Transvision Luncurkan Film Seri yang Didukung Teknologi NFT
NFT siap dukung bisnis film berbasis ekonomi digital.

08 October 2022
Jakarta, FORTUNE – Transvision meluncurkan inovasi konten berupa film seri bertema sejarah yang memanfaatkan teknologi berbasis blockchain dan web 3.0 –yakni Non-Fungible Token (NFT)–dengan fundamental sangat jelas. Padahal, kondisi pasar NFT saat ini mengalami penurunan.
Direktur Utama Transvison, Peter F. Gontha, mengatakan bahwa pihaknya tidak ragu mengombinasikan teknologi NFT dalam pembuatan konten serial karena landasan aset yang jelas. “NFT yang turun itu bodong,” ujarnya Media Press Conference, Jumat (7/10). "NFT kit aini mendapatkan hasil, pembagian keuntungan, benefit diskon, bisa bertemu dengan orang (penting), bisa (memberi peluang) jadi artis.”
Peter Gontha menjelaskan bahwa NFT yang digunakan Transvision dalam proyek pembuatan film ini adalah aset yang bisa diperjualbelikan. Misalnya, NFT dijual dengan harga US$100 untuk membantu pembiayaan film sebesar US$1,5 juta. Lalu, film tersebut bisa menghasilkan keuntungan hingga 100 persen, maka orang yang membeli dengan US$100 bisa mendapatkan return dengan total US$200.
Berdasarkan laporan DappRadar, penjualan NFT global sejak Januari-September 2022 mengalami penurunan hingga 82 persen. Secara volume, pada Januari 2022, penjualan NFT mencapai US$5,36 miliar, sedangkan memasuki September 2022, volume penjualannya hanya mencapai US$947 juta.
TRINVI dan +62 Sails

Peter mengatakan, platform NFT yang tengah dikembangkan dinamakan TRINVI (Trans Investment Indonesia) kini dihargai sekitar US$80 per item. Dengan 10.062 item yang diluncurkan, sebanyak 30 persennya sudah terjual dalam seri NFT +62 Sails, yang menjadi tema perdana film seri yang diproduksi untuk season pertama ini.
Nantinya, kata Peter, uang yang dihasilkan dari penjualan NFT ini akan menjadi bagian dari dana yang dibutuhkan dalam pembuatan film seri per season-nya.

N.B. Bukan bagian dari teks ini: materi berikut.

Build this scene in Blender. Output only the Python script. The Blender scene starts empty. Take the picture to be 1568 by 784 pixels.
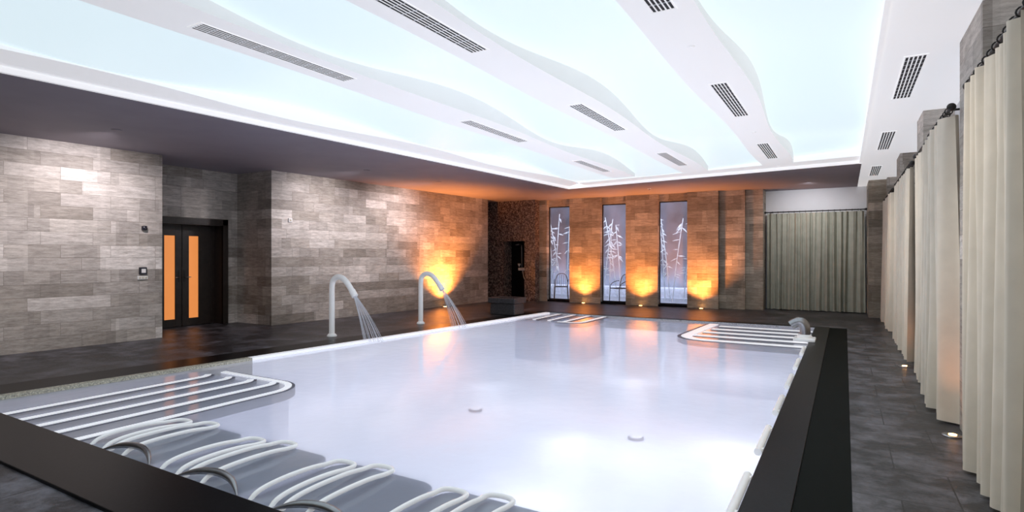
import bpy, math, random
from mathutils import Vector
random.seed(7)
D=bpy.data; SC=bpy.context.scene; COL=SC.collection
SC.view_settings.view_transform='Standard'
SC.view_settings.look='None'

# ---------------------------------------------------------------- materials
def newmat(name):
    m=D.materials.new(name); m.use_nodes=True
    nt=m.node_tree; b=nt.nodes['Principled BSDF']
    return m,nt,b
def plain(name,col,rough=.5,metal=0,emi=None,es=0,noise=0,nscale=8,bump=0,spec=.5):
    m,nt,b=newmat(name)
    b.inputs['Base Color'].default_value=(*col,1)
    b.inputs['Roughness'].default_value=rough
    b.inputs['Metallic'].default_value=metal
    b.inputs['Specular IOR Level'].default_value=spec
    if emi:
        b.inputs['Emission Color'].default_value=(*emi,1); b.inputs['Emission Strength'].default_value=es
    if noise or bump:
        tc=nt.nodes.new('ShaderNodeTexCoord'); n=nt.nodes.new('ShaderNodeTexNoise')
        n.inputs['Scale'].default_value=nscale; n.inputs['Detail'].default_value=5
        nt.links.new(tc.outputs['Object'],n.inputs['Vector'])
        if noise:
            r=nt.nodes.new('ShaderNodeValToRGB')
            r.color_ramp.elements[0].position=.3; r.color_ramp.elements[1].position=.7
            r.color_ramp.elements[0].color=(*[c*(1-noise) for c in col],1)
            r.color_ramp.elements[1].color=(*[min(1,c*(1+noise)) for c in col],1)
            nt.links.new(n.outputs['Fac'],r.inputs['Fac']); nt.links.new(r.outputs['Color'],b.inputs['Base Color'])
        if bump:
            bp=nt.nodes.new('ShaderNodeBump'); bp.inputs['Strength'].default_value=bump; bp.inputs['Distance'].default_value=.01
            nt.links.new(n.outputs['Fac'],bp.inputs['Height']); nt.links.new(bp.outputs['Normal'],b.inputs['Normal'])
    return m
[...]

Film ini akan dibuat dalam 120 episode yang terbagi dalam 10 season. “NFT ini akan jadi bukti bahwa si A, B, atau C, telah ikut berpartisipasi, melakukan investasi, di dalam pembuatan dari seri ini,” katanya.
Belum ada landasan hukum

Peter mengklaim, inovasi tersebut adalah sebuah terobosan yang memadukan sertifikasi digital NFT di dalam produksi film seri yang berkualitas. Meski demikian, setelah berkoordinasi dengan Otoritas Jasa Keuangan (OJK) serta Kementerian Perdagangan, sistem baru ini belum memiliki landasan hukum yang pasti.
“Oleh karena itu, saya minta Transvision untuk menulis surat kepada OJK bahwa kami mau buat ini,” katanya. “Paling tidak saya sudah menyampaikan, jangan nanti saya sampai diperiksa Bareskrim, kami sudah menulis, dan peraturannya kalau tidak dijawab dalam waktu 10 hari, kami boleh jalan.”
Sang Soerya

Sebagai produk utama dari inovasi terbaru CT Corpora dan Transmedia ini, Transvision merilis sebuah serial bertajuk Sang Soerya. Film bergenre dokudrama ini menceritakan tentang kisah panjang Astra Internasional, sebagai perusahaan keluarga yang dibangun oleh William Soerjadjaja, generasi ketiga keluarga imigran asli Cina yang akhirnya merantau ke Pulau Jawa pada abad ke-19.
“Supaya kita tahu bahwa sejarah perjuangan bangsa ini bukan hanya sinetron di rumah sakit, orang mati, pacaran, selingkuh, nangis, mayat, kubur, itu kan sinetron kita begitu. Ceritanya itu saja, sehingga kita jadi orang yang tidak terdidik,” ujar Peter. “Padahal, kit aini punya cerita yang luar biasa (dari sejarah Astra Internasional).”